(A block of data)
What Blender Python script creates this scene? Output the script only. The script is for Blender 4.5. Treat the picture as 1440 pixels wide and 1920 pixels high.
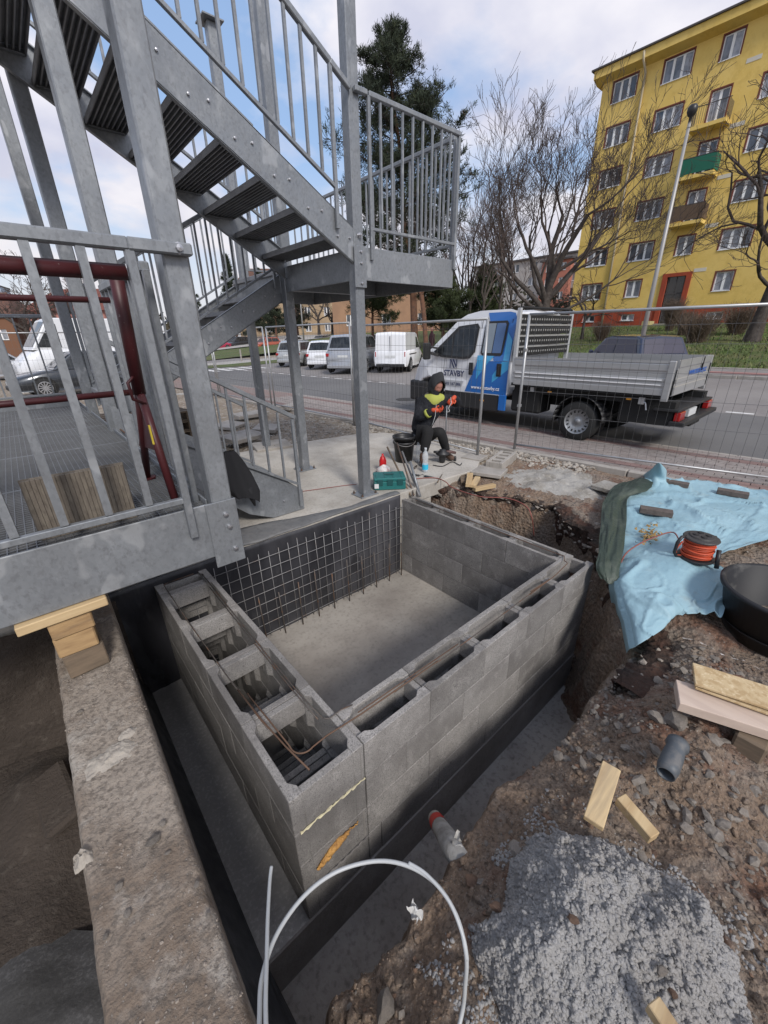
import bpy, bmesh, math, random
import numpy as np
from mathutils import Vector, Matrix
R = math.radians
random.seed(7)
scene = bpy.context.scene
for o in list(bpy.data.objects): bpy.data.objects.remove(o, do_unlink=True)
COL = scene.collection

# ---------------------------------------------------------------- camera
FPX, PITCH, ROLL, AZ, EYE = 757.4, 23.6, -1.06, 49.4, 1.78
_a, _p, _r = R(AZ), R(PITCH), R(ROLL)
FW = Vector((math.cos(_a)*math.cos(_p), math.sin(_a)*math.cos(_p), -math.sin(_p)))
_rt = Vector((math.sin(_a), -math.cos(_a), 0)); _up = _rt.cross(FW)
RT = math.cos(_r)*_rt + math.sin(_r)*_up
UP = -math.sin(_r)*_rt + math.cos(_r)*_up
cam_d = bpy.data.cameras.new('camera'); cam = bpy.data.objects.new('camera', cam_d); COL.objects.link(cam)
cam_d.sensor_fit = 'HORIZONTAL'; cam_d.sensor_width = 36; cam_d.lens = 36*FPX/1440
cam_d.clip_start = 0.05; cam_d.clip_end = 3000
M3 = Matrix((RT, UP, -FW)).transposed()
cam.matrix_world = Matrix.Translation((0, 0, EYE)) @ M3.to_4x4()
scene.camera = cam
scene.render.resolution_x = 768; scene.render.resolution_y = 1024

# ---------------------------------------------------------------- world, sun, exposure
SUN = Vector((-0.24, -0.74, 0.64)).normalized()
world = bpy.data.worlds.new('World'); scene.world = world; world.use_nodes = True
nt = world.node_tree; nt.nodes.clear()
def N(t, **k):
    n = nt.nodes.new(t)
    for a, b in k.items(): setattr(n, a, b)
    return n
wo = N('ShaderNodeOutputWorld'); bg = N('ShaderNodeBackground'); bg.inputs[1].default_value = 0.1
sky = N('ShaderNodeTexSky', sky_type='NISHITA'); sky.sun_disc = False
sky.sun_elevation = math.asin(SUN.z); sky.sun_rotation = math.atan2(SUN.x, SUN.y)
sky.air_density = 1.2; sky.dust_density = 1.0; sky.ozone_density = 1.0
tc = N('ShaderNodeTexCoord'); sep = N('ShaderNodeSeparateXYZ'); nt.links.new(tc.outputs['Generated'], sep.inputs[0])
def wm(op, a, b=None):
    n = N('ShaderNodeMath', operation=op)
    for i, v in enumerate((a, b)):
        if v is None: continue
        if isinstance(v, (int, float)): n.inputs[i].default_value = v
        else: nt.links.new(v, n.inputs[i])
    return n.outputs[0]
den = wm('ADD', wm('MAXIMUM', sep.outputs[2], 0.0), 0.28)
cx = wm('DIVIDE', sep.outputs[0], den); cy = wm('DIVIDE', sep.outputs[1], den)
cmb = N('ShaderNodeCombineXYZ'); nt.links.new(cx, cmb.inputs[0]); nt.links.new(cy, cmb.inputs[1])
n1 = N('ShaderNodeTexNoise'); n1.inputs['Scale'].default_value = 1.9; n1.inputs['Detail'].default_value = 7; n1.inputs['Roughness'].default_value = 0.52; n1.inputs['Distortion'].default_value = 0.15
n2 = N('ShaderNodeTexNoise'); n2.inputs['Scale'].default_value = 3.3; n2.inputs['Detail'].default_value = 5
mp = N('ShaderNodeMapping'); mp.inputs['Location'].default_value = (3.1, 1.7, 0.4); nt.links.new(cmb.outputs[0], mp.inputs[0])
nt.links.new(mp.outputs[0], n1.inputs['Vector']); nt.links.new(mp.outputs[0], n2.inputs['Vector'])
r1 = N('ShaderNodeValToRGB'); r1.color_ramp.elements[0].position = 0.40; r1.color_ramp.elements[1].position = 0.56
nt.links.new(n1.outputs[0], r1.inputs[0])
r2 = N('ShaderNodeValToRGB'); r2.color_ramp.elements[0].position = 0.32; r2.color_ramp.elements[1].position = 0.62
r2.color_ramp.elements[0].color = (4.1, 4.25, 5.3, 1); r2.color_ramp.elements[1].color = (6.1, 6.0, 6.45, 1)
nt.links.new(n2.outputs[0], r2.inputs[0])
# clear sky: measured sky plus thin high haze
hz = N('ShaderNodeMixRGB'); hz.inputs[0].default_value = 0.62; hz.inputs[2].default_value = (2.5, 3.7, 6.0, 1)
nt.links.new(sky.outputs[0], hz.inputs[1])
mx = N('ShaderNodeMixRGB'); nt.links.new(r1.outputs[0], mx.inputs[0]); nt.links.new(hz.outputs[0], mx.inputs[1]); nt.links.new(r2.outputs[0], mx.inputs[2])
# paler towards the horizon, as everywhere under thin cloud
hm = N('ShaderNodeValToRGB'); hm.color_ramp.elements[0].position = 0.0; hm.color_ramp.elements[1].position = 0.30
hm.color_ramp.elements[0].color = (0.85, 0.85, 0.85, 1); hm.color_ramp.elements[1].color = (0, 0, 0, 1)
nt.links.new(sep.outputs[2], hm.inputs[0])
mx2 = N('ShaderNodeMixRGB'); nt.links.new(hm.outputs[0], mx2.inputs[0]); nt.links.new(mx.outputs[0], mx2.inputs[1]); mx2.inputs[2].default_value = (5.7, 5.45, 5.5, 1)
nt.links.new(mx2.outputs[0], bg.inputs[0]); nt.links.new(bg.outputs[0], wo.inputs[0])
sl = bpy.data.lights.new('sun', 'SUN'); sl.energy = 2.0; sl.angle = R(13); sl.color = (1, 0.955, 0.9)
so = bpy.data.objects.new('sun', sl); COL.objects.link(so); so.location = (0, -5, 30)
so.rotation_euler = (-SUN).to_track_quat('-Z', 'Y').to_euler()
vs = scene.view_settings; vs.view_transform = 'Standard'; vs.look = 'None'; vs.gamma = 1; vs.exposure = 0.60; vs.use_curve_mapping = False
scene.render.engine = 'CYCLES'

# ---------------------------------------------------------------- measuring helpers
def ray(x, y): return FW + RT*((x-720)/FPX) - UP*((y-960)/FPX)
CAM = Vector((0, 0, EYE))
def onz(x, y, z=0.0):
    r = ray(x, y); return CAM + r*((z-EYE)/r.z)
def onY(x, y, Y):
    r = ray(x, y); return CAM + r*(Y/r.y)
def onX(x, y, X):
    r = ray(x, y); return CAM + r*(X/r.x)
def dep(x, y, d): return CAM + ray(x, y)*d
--
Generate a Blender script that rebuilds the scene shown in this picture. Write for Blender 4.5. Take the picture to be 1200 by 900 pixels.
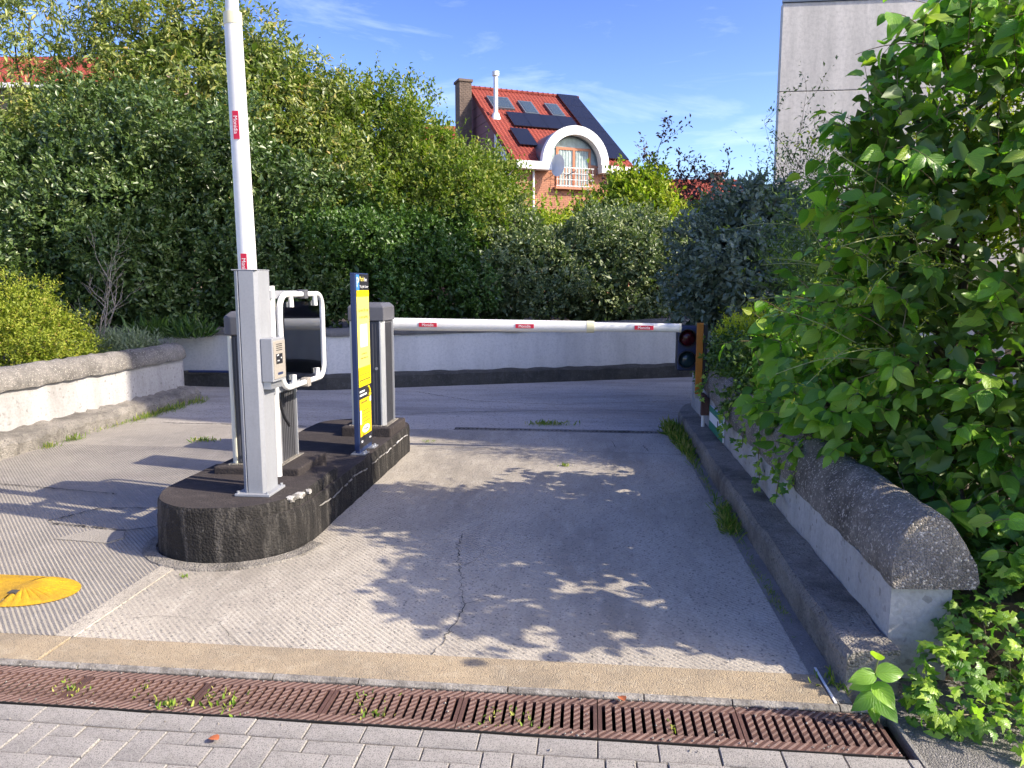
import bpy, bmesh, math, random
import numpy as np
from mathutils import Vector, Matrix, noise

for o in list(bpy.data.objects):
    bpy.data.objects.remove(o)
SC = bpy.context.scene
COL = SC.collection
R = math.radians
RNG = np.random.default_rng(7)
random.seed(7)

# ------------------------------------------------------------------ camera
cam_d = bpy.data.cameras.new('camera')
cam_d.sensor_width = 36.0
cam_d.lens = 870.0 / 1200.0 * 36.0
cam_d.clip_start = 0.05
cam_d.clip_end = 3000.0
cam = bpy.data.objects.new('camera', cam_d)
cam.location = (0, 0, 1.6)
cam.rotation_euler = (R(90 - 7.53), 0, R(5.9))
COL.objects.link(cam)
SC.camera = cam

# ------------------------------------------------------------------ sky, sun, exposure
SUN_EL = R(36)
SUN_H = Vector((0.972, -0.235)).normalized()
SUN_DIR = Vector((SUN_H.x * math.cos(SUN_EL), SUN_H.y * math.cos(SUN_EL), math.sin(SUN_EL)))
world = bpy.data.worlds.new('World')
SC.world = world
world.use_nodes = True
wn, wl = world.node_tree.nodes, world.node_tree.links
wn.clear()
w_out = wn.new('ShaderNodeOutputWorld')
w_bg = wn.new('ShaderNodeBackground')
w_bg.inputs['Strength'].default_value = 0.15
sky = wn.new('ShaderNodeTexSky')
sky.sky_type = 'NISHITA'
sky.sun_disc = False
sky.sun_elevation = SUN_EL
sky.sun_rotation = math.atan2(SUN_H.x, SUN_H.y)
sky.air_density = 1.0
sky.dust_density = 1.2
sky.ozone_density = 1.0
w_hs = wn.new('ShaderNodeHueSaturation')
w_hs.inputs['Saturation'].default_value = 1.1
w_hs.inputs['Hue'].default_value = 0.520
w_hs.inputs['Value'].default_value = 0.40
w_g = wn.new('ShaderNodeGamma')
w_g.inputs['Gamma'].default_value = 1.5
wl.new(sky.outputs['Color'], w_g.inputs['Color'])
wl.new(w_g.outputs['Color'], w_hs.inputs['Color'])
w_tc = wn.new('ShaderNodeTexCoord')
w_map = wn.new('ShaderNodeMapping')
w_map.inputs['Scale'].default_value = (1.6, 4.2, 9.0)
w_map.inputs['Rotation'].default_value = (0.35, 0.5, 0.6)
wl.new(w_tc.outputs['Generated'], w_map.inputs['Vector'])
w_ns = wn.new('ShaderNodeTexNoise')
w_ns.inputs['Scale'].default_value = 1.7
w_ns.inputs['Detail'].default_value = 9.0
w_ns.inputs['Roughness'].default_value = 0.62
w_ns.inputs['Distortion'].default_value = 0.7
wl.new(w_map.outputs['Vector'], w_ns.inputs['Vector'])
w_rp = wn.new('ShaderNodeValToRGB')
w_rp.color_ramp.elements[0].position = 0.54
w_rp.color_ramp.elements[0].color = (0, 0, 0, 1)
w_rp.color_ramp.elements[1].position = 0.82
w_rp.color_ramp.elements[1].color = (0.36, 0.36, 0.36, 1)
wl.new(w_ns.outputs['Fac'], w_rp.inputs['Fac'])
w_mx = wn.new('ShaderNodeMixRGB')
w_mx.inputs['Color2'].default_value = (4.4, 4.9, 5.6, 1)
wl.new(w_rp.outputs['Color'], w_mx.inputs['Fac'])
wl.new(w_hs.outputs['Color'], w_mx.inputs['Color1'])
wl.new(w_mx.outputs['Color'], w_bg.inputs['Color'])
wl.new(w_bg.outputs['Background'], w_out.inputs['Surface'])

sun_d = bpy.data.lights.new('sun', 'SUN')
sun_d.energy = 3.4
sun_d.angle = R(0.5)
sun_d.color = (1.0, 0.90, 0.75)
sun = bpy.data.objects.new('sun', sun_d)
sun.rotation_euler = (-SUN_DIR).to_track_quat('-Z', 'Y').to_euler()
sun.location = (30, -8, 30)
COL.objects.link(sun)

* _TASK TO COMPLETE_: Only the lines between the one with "What Blender Python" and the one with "scene.render.resolution_x = 768;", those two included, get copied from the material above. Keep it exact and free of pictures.

* _THE ANSWER_:
What Blender Python script creates this scene? Output the script only. The script is for Blender 4.5. Treat the picture as 1440 pixels wide and 1920 pixels high.
import bpy, bmesh, math, random
import numpy as np
from mathutils import Vector, Matrix
R = math.radians
random.seed(7)
scene = bpy.context.scene
for o in list(bpy.data.objects): bpy.data.objects.remove(o, do_unlink=True)
COL = scene.collection

# ---------------------------------------------------------------- camera
FPX, PITCH, ROLL, AZ, EYE = 757.4, 23.6, -1.06, 49.4, 1.78
_a, _p, _r = R(AZ), R(PITCH), R(ROLL)
FW = Vector((math.cos(_a)*math.cos(_p), math.sin(_a)*math.cos(_p), -math.sin(_p)))
_rt = Vector((math.sin(_a), -math.cos(_a), 0)); _up = _rt.cross(FW)
RT = math.cos(_r)*_rt + math.sin(_r)*_up
UP = -math.sin(_r)*_rt + math.cos(_r)*_up
cam_d = bpy.data.cameras.new('camera'); cam = bpy.data.objects.new('camera', cam_d); COL.objects.link(cam)
cam_d.sensor_fit = 'HORIZONTAL'; cam_d.sensor_width = 36; cam_d.lens = 36*FPX/1440
cam_d.clip_start = 0.05; cam_d.clip_end = 3000
M3 = Matrix((RT, UP, -FW)).transposed()
cam.matrix_world = Matrix.Translation((0, 0, EYE)) @ M3.to_4x4()
scene.camera = cam
scene.render.resolution_x = 768; scene.render.resolution_y = 1024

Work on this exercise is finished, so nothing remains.